There are problems with Warren’s account, however. In an interview in 2007, she told an audience at the University of California Berkeley that she was forced to resign her position as a special education teacher because she’d only obtained an “emergency certificate” to teach and chose not to complete the additional graduate courses necessary to fulfill the requirements of the job.

“I worked in a public school system with the children with disabilities,” she said. “I did that for a year, and then that summer I didn’t have the education courses, so I was on an ’emergency certificate,’ it was called,” Warren said in 2007. “I went back to graduate school and took a couple of courses in education and said, ‘I don’t think this is going to work out for me.’ I was pregnant with my first baby, so I had a baby and stayed home for a couple of years.”

In a statement subsequent to her interview, she explained that she’d lied about her fate in 2007 because she didn’t feel comfortable opening up about discrimination at the time. Now that it’s 2019, her audiences are “woke” enough to accept the real explanation for why she abandoned being a public schoolteacher for a lucrative job as a law professor, then author, then house-flipper, then highly paid public servant.

Her net worth is now, reportedly, well over $10 million, so the incident didn’t exactly ruin her life.

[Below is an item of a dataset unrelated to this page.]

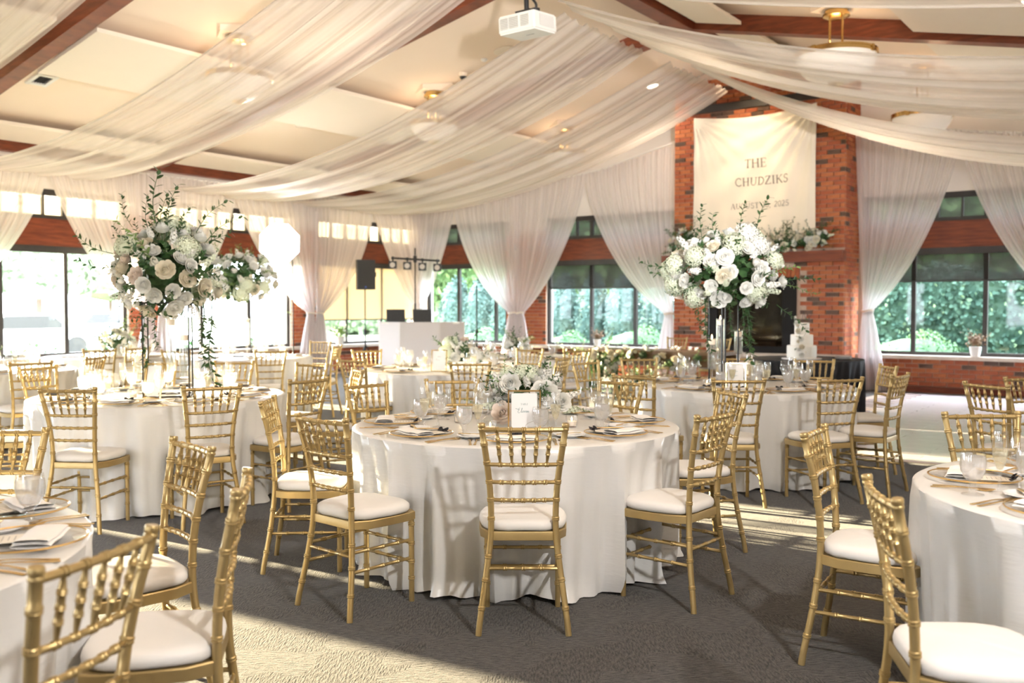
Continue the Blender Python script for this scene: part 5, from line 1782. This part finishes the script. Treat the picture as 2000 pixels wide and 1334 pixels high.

“After becoming a public figure I opened up more about different pieces in my life and this was one of them. I wrote about it in my book when I became a U.S. Senator,” Warren’s campaign said.

She doubled down again in a series of Tweets Tuesday morning.

She also claims she was initially offered the job when she wasn’t showing and the offer was revoked when she was around six months pregnant and supervisors at her school could tell she was having a baby.

“In April of that year, my contract was renewed to teach again for the next year,” Warren said, adding that she was trying to hide her pregnancy and hadn’t mentioned it to anyone at work. “I was pregnant, but nobody knew it. And then a couple of months later when I was six months pregnant and it was pretty obvious, the principal called me in, wished me luck, and said he was going to hire someone else for the job.”

CBS wasn’t able to verify Warren’s account of her dismissal, but did say that they contacted other women employed by Warren’s school district at roughly the same time, and while they couldn’t corroborate Warren’s exact story, there is evidence of a “cultural” expectation that women wouldn’t return to work once they started a family.

“Interviews with retired teachers who worked for the Riverdale Board of Education at the same time as Warren suggest that while they do not remember Warren or the circumstances of her leaving the school, the workplace culture at the time may have left Warren with no option but to move on when her pregnancy became apparent,” CBS reported.

There’s plenty of evidence, however, that Warren is at least embellishing the truth, something she’s developed a habit of doing on the campaign trail. And it isn’t just conservative outlets reporting Warren’s evolving description of her incident of discrimination. The far-left publication, Jacobin, was the first to notice Warren’s weird story, according to Hot Air.

And then there’s the Washington Free Beacon, which obtained a record of minutes from a school board meeting where members of the board noted that Warren was offered a contract extension only to turn it down.

Minutes of an April 21, 1971, Riverdale Board of Education meeting obtained by the Washington Free Beacon show that the board voted unanimously on a motion to extend Warren a “2nd year” contract for a two-days-per-week teaching job. That job is similar to the one she held the previous year, her first year of teaching. Minutes from a board meeting held two months later, on June 16, 1971, indicate that Warren’s resignation was “accepted with regret.”

Social justice warriors have rushed to Warren’s defense, calling her story, essentially, “fake but accurate,” since women have long struggled with this exact form of discrimination, even if Warren may not have.